Initiated in 2005 as “Failed State Index” and later replaced with a softer metonymy of “Fragile States Index”, the 10th report shows that this is fifth time that Pakistan has featured in the group of the ten most fragile states. The ten years’ trend shows that Pakistan has actually descended from 13th number in 2013 to 10th number in 2014. A cursory look at the basket of indicators elucidates the rationale behind such an alarming ranking. These indicators include demographic pressure, refugees and IDPs, uneven economic development, group grievances, human flight and brain drain, poverty and economic decline, state legitimacy, public services, human rights and rule of law, security apparatus, factionalized elites and external interventions. Bad situation against each indicator is at its peak.

The prevailing fragility of the state is a cumulative outcome of all the aforementioned aspects and is an accumulated deficit of six and a half decades. Before one prompts to blithely dismiss the report, one ought to take an unbiased account of our history. Ostrich approach will not help to extricate the country from this morass.

Ralph’s map may not necessarily see the light of day, yet resolving internal political conflicts through brinkmanship does not portend well for the country.
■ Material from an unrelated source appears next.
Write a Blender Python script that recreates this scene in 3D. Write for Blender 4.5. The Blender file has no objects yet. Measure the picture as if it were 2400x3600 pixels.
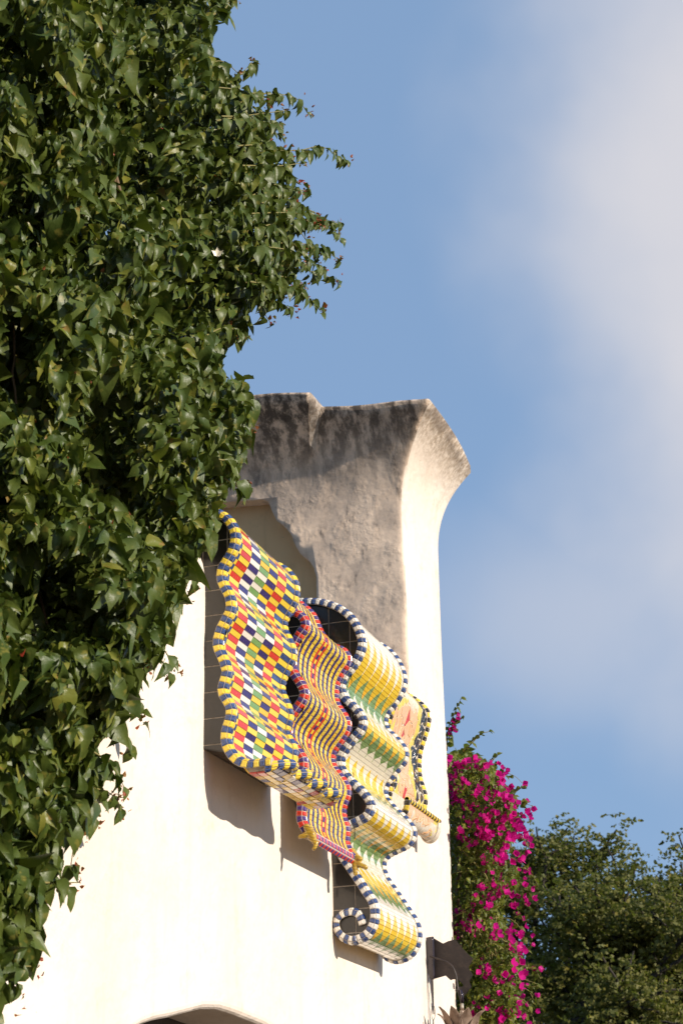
import bpy, bmesh, math, random
import numpy as np
from mathutils import Vector, Matrix, noise

random.seed(11); rng = np.random.default_rng(11)
scene = bpy.context.scene
C = scene.collection
rad = math.radians

# ------------------------------------------------------------------ camera
# world: X runs along the stucco wall (away from the viewer), the wall face is y = 0, the street is at y < 0, z is up (metres)
EYE = np.array((0.0, -3.8, 1.6))
YAW, TILT, ROLL, FPX = rad(18.5), rad(22.05), rad(-1.08), 6200.0
_f = np.array((math.cos(YAW)*math.cos(TILT), math.sin(YAW)*math.cos(TILT), math.sin(TILT)))
_r0 = np.array((math.sin(YAW), -math.cos(YAW), 0.0)); _u0 = np.cross(_r0, _f)
_r = math.cos(ROLL)*_r0 + math.sin(ROLL)*_u0
_u = -math.sin(ROLL)*_r0 + math.cos(ROLL)*_u0
cd = bpy.data.cameras.new('camera'); cam = bpy.data.objects.new('camera', cd); C.objects.link(cam)
m = Matrix.Identity(4)
for i in range(3):
    m[i][0], m[i][1], m[i][2], m[i][3] = _r[i], _u[i], -_f[i], EYE[i]
cam.matrix_world = m
cd.sensor_fit = 'VERTICAL'; cd.sensor_height = 36.0; cd.sensor_width = 24.0
cd.lens = FPX/3600*36.0
cd.clip_start = 0.1; cd.clip_end = 5000
cd.dof.use_dof = True; cd.dof.focus_distance = 11.2; cd.dof.aperture_fstop = 5.0
scene.camera = cam

# ------------------------------------------------------------------ sky, sun, exposure
LDIR = Vector((0.25, 1.0, -0.42)).normalized()          # the way the sunlight travels
SUN_EL = math.asin(-LDIR.z); SUN_AZ = math.atan2(-LDIR.x, -LDIR.y)
w = bpy.data.worlds.new('World'); scene.world = w; w.use_nodes = True
nt = w.node_tree; nt.nodes.clear()
def wn(t, **k):
    n = nt.nodes.new(t)
    for a, b in k.items(): setattr(n, a, b)
    return n
sky = wn('ShaderNodeTexSky', sky_type='NISHITA', sun_disc=False, sun_elevation=SUN_EL, sun_rotation=SUN_AZ, altitude=50, air_density=1.0, dust_density=0.6, ozone_density=2.0)
tc = wn('ShaderNodeTexCoord'); 
mp = wn('ShaderNodeMapping'); mp.inputs['Scale'].default_value = (1.0, 1.0, 1.0); mp.inputs['Location'].default_value = (0.35, 0.3, 0.1)
nz = wn('ShaderNodeTexNoise'); nz.inputs['Scale'].default_value = 6.0; nz.inputs['Detail'].default_value = 4.0; nz.inputs['Roughness'].default_value = 0.45
# a soft bank of thin cloud to the right of the tower and a fainter wisp below it
def cloud(px, py, squash, near, far, amount):
    dc = Vector((_f+_r*(px-1200)/FPX-_u*(py-1800)/FPX)).normalized()
    df = wn('ShaderNodeVectorMath', operation='SUBTRACT'); df.inputs[1].default_value = dc
    sq = wn('ShaderNodeVectorMath', operation='MULTIPLY'); sq.inputs[1].default_value = (1.0, 1.0, squash)
    ln = wn('ShaderNodeVectorMath', operation='LENGTH'); ad = wn('ShaderNodeMath', operation='MULTIPLY_ADD'); ad.inputs[1].default_value = 0.22
    rp = wn('ShaderNodeMapRange', interpolation_type='SMOOTHSTEP'); rp.inputs['From Min'].default_value = near; rp.inputs['From Max'].default_value = far
    rp.inputs['To Min'].default_value = amount; rp.inputs['To Max'].default_value = 0.0
    k = nt.links.new
    k(tc.outputs['Generated'], df.inputs[0]); k(df.outputs[0], sq.inputs[0]); k(sq.outputs[0], ln.inputs[0]); k(nz.outputs['Fac'], ad.inputs[0]); k(ln.outputs['Value'], ad.inputs[2]); k(ad.outputs[0], rp.inputs['Value'])
    return rp.outputs['Result']
mixh = wn('ShaderNodeMix', data_type='RGBA'); mixh.inputs['Factor'].default_value = 0.72; mixh.inputs['B'].default_value = (2.95, 4.65, 7.45, 1)
mixc = wn('ShaderNodeMix', data_type='RGBA'); mixc.inputs['B'].default_value = (8.4, 7.9, 7.8, 1)
bg = wn('ShaderNodeBackground'); bg.inputs['Strength'].default_value = 0.085
out = wn('ShaderNodeOutputWorld')
L = nt.links.new
L(tc.outputs['Generated'], mp.inputs['Vector']); L(mp.outputs['Vector'], nz.inputs['Vector'])
cl1, cl2 = cloud(3020, 1000, 0.62, 0.19, 0.355, 0.74), cloud(2120, 2130, 1.6, 0.08, 0.26, 0.38)
mx = wn('ShaderNodeMath', operation='MAXIMUM'); L(cl1, mx.inputs[0]); L(cl2, mx.inputs[1]); L(mx.outputs[0], mixc.inputs['Factor'])
L(sky.outputs['Color'], mixh.inputs['A']); L(mixh.outputs['Result'], mixc.inputs['A']); L(mixc.outputs['Result'], bg.inputs['Color']); L(bg.outputs['Background'], out.inputs['Surface'])

sd = bpy.data.lights.new('sun', 'SUN'); sd.energy = 5.0; sd.angle = rad(0.5); sd.color = (1.0, 0.905, 0.78)
so = bpy.data.objects.new('sun', sd); C.objects.link(so); so.rotation_euler = LDIR.to_track_quat('-Z', 'Y').to_euler()
so.location = (0, -30, 20)

scene.view_settings.view_transform = 'Standard'; scene.view_settings.look = 'None'
scene.view_settings.gamma = 1.0; scene.view_settings.use_curve_mapping = False
scene.view_settings.exposure = 0.22
scene.render.engine = 'CYCLES'
scene.cycles.max_bounces = 8; scene.cycles.use_denoising = True

# ------------------------------------------------------------------ helpers
def ray(px, py): return _f + _r*(px-1200)/FPX - _u*(py-1800)/FPX
def on_x(px, py, X): d = ray(px, py); return EYE + d*((X-EYE[0])/d[0])
def on_y(px, py, Y=0.0): d = ray(px, py); return EYE + d*((Y-EYE[1])/d[1])
def proj(P):
    d = np.asarray(P, float)-EYE; k = d@_f
    return np.stack((1200+FPX*(d@_r)/k, 1800-FPX*(d@_u)/k), -1)

def empty(name, loc):
    o = bpy.data.objects.new(name, None); C.objects.link(o); o.location = loc; o.empty_display_size = 0.2
    return o
def tag(o, label=None, cat=None, group=None, kind=None):
    for k, v in (('label', label), ('category', cat), ('group', group), ('kind', kind)):
        if v: o[k] = v
    return o
def wloc(o):
    p = Vector((0, 0, 0))
    while o is not None: p = p + Vector(o.location); o = o.parent
    return p
def obj(name, verts, faces, mat, parent=None, smooth=False, uvs=None, center=False, mats=None, fmat=None):
    """verts in world metres; the object's origin is its parent's base, or its own middle"""
    v = np.asarray(verts, float)
    base = np.array(wloc(parent)) if parent is not None else np.zeros(3)
    org = v.mean(0) if center else base
    me = bpy.data.meshes.new(name)
    me.from_pydata((v-org).tolist(), [], [tuple(f) for f in faces])
    if uvs is not None:
        ul = me.uv_layers.new(name='UVMap')
        idx = np.empty(len(me.loops), dtype=np.int32); me.loops.foreach_get('vertex_index', idx)
        ul.data.foreach_set('uv', np.asarray(uvs, dtype=np.float32)[idx].ravel())
    if mats:
        for q in mats: me.materials.append(q)
        if fmat is not None: me.polygons.foreach_set('material_index', np.asarray(fmat, dtype=np.int32))
    else: me.materials.append(mat)
    if smooth: me.polygons.foreach_set('use_smooth', [True]*len(me.polygons))
    me.update()
    o = bpy.data.objects.new(name, me); C.objects.link(o)
    if parent is not None: o.parent = parent
    o.location = org-base if parent is not None else org
    return o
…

The people at the helm of affairs should revisit the policies and strategies that have brought the country at this brink.

Nurturing militancy under a flawed foreign policy and a flagrant denial of rights of federating units under a detrimental internal policy has fatally wounded the ethos of federation. Stung by own strategic assets, the powers-that-be should shun their obstinacy and avoid further obfuscation of narrative of the state. Unless Frankenstein of extremism is unequivocally denounced in all its forms, it will be difficult to launder decades old taints.

Similarly, without respecting rights of federating units and allowing democracy to take roots, territorial integrity of state would reside on the razor’s edge. Course correction is already overdue and delaying it further may lead the country teetering on the brink of Ralph’s map; a sin that posterity will never forgive.